Each “Always do X” has a “Never do X” embedded within it.

One graduates from pop self-help when one trades in one’s embraced “Always do X, not Y” half-truths for a serenity-prayer treatment of life’s dilemmas. Here’s how that happens.

You got in trouble for a bad judgment. You felt bad about it. Then you heard a guru say judgment is always bad. So you resolve that judgment is bad: No more judgment ever. You keep catching yourself judging. You apologize. Shame on you for your shameful shaming of others with your judgment.

You resolve to do better and you start to notice that it’s really hard. So you go to your guru who tells you no, judgment is wrong. You shouldn’t judge.

So you try harder still. And still, you don’t succeed.
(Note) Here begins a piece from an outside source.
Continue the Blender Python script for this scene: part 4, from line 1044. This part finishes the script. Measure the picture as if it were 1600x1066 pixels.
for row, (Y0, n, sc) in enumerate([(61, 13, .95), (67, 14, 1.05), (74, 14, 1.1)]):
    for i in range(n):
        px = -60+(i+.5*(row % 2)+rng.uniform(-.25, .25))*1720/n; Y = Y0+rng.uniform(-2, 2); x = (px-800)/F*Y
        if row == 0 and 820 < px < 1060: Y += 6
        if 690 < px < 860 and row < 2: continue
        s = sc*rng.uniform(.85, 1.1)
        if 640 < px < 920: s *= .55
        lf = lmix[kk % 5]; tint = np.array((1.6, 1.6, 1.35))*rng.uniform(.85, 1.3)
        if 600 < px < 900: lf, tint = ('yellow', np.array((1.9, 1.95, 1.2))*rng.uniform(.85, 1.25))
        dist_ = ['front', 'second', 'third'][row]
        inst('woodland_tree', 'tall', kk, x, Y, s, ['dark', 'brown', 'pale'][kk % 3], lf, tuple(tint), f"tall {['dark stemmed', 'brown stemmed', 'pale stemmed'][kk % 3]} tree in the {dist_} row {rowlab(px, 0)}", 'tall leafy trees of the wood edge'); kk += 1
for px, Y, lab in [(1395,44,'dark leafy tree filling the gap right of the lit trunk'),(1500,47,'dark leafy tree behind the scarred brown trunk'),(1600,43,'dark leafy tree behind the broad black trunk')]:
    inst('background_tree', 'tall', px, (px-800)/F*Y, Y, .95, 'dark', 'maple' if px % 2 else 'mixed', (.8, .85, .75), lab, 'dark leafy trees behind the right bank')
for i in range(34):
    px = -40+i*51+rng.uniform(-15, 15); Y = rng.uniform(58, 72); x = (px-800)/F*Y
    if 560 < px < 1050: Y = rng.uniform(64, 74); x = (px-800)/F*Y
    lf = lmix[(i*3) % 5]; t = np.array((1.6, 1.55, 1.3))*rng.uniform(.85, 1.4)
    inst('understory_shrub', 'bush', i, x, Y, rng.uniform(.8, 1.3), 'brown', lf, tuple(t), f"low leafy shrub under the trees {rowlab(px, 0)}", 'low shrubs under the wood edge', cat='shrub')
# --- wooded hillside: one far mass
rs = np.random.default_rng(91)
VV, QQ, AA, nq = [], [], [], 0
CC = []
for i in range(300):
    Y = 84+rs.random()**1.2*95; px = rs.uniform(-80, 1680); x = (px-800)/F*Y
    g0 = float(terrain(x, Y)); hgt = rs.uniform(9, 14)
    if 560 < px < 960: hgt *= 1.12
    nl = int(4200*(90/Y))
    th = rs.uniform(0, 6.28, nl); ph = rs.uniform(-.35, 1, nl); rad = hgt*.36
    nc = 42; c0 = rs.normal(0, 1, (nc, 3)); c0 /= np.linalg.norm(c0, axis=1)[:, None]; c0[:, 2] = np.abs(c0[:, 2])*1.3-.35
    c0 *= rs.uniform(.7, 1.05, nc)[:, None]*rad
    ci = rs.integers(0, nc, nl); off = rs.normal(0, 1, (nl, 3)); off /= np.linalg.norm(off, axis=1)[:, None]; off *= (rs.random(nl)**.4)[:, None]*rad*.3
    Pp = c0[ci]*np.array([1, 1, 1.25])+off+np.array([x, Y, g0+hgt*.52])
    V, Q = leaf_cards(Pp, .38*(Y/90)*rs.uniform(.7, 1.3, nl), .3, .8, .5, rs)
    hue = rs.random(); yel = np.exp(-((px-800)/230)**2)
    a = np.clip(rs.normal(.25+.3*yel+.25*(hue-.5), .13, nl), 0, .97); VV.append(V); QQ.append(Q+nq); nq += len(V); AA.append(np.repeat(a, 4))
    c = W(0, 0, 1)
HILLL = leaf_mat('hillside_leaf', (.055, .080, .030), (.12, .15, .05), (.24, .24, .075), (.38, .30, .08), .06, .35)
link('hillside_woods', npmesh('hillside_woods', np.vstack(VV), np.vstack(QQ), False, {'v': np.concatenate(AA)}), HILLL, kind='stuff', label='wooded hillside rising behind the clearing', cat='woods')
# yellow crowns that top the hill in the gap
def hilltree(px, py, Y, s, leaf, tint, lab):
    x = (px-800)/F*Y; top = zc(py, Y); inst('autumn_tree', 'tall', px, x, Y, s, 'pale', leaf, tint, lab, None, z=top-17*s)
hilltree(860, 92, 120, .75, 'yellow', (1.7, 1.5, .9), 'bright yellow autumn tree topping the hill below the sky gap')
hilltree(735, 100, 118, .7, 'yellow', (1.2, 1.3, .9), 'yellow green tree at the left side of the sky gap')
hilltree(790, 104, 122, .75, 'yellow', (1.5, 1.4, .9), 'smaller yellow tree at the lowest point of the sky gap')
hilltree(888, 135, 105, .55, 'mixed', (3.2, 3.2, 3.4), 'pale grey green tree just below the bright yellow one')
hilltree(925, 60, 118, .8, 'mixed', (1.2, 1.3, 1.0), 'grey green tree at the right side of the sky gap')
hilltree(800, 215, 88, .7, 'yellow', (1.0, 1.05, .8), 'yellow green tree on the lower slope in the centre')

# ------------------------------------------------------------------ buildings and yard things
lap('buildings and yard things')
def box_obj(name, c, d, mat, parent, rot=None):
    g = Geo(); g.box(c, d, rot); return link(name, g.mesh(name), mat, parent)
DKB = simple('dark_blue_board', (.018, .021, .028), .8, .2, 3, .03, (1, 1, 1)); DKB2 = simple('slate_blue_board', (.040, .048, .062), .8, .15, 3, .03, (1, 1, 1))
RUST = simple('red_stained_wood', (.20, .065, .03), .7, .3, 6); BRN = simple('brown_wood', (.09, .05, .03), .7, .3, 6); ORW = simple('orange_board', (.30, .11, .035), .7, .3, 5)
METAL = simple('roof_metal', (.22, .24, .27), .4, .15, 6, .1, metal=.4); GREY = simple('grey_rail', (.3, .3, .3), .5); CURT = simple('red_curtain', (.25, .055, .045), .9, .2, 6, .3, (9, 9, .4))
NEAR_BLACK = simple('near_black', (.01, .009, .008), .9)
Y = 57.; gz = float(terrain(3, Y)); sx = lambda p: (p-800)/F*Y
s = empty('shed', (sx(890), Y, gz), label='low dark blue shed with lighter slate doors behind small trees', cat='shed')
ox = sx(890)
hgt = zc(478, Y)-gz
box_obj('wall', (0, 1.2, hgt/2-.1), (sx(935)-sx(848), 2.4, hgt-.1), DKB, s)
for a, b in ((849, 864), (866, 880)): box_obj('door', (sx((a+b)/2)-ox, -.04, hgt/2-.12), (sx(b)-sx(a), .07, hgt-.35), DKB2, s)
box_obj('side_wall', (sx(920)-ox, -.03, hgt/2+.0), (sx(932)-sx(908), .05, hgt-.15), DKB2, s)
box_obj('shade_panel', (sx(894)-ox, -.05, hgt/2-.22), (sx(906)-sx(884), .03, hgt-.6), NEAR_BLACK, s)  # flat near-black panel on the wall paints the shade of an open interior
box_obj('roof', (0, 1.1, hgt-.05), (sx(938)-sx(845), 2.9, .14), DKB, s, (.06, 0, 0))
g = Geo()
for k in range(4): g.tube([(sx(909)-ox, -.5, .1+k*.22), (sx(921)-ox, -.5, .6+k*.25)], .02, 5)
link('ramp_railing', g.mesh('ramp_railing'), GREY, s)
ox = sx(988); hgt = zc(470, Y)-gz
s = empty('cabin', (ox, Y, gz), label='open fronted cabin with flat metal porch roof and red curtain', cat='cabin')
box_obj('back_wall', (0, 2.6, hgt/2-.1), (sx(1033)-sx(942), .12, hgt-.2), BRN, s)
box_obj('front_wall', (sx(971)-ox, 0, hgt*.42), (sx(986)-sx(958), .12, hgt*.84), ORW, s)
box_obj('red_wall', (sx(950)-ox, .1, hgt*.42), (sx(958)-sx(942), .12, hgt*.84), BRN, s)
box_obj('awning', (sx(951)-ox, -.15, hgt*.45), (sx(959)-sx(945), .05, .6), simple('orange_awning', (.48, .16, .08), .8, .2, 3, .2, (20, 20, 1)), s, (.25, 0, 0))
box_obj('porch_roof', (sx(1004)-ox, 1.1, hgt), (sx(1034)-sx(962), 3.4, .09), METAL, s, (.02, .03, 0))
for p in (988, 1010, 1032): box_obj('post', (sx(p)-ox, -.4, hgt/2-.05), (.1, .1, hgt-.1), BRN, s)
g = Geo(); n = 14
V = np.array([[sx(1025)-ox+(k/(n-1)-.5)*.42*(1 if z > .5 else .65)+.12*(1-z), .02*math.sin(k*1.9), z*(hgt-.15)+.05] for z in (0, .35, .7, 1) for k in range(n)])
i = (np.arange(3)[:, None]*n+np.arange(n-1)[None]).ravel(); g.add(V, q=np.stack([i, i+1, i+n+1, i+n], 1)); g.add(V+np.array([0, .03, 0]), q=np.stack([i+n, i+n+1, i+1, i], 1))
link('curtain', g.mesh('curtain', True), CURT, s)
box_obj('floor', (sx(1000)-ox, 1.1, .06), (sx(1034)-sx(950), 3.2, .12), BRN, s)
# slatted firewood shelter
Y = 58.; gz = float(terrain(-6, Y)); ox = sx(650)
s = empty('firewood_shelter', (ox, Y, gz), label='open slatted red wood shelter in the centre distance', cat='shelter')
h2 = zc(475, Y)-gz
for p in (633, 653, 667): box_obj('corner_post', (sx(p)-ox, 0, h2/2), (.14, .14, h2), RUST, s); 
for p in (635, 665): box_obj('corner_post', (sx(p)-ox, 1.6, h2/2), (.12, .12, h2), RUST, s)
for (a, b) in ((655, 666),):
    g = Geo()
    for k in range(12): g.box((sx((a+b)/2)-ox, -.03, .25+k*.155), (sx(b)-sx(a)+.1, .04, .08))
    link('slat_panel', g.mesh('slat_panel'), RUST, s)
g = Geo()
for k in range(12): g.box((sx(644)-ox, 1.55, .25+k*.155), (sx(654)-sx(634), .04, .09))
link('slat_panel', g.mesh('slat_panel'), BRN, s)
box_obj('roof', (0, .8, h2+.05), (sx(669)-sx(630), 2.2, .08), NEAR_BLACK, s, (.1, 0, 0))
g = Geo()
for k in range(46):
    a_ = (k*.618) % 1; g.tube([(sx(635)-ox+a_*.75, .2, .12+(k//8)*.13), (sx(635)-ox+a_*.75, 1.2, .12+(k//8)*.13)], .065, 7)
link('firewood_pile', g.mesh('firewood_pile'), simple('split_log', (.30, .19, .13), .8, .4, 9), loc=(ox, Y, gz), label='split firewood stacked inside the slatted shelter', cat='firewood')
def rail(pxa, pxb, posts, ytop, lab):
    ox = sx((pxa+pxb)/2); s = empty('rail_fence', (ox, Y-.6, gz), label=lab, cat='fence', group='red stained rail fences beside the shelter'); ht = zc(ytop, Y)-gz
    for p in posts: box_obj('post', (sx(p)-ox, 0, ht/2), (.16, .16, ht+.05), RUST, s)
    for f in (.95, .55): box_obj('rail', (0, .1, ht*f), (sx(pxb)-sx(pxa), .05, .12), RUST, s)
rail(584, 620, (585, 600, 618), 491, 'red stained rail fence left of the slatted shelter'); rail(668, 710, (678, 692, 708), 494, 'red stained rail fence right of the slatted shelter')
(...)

Eventually, you come to realize that “Don’t judge” is a half-truth pretending to be a whole one. Being non-judgmental isn’t the answer; it’s the question: What to judge? What not to judge? You notice the pattern. For example, to be non-judgmental, you pledged to become tolerant. You promised yourself that you wouldn’t tolerate your intolerance any more: Be intolerant of intolerance.

That’s not an “Always do X, not Y” answer; it’s a “when to do X, not Y?” question you’ll be living with all life long. That’s how you harvest real wisdom from pop-psych self-help. Your newfound wisdom is the wisdom to want to keep learning the differences between when to be tolerant and intolerant; when to judge and not judge:

Grant me the tolerance to not judge what I shouldn’t try to change, the intolerance to judge what I should try to change and the wisdom to keep learning life-long the difference.

Wisdom isn’t a formula. Rather, it’s wedding life’s inescapable tensions as inescapably your own.